Как могло случиться, что была вытеснена религия, с давнего времени утвердившаяся в государствах и теснейшим образом связанная со всем государственным устройством; как могла кончиться вера в богов, которым города и царства приписывали свое создание, благоволения которых испрашивали во всех делах, под знаменем которых - и не иначе - побеждали армии, которым веселие посвящало свои песни, а суровость - молитвы, вера в богов, храмы, алтари, сокровища и изваяния которых были гордостью народов, славой искусств, культ которых и празднества были поводом ко всеобщему ликованию; как могла быть вырвана из этих жизненных связей вера в богов, тысячью нитей вплетшаяся в ткань человеческой жизни?"[75]

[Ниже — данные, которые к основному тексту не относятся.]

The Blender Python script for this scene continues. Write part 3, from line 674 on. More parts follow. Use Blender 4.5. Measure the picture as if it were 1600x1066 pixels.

Решающий исторический ответ Гегеля на этот вопрос нам уже известен из той большой цитаты, которую мы привели из бернского исследования о позитивности христианской религии: причиной является возникновение имущественного неравенства, которое, согласно Гегелю и его французским и английским предшественникам, с необходимостью влечет за собой утрату свободы и деспотизм. Но и здесь Гегель не достигает той исторической конкретности, которая была присуща Гиббону или Фергюсону, Монтескье или Руссо.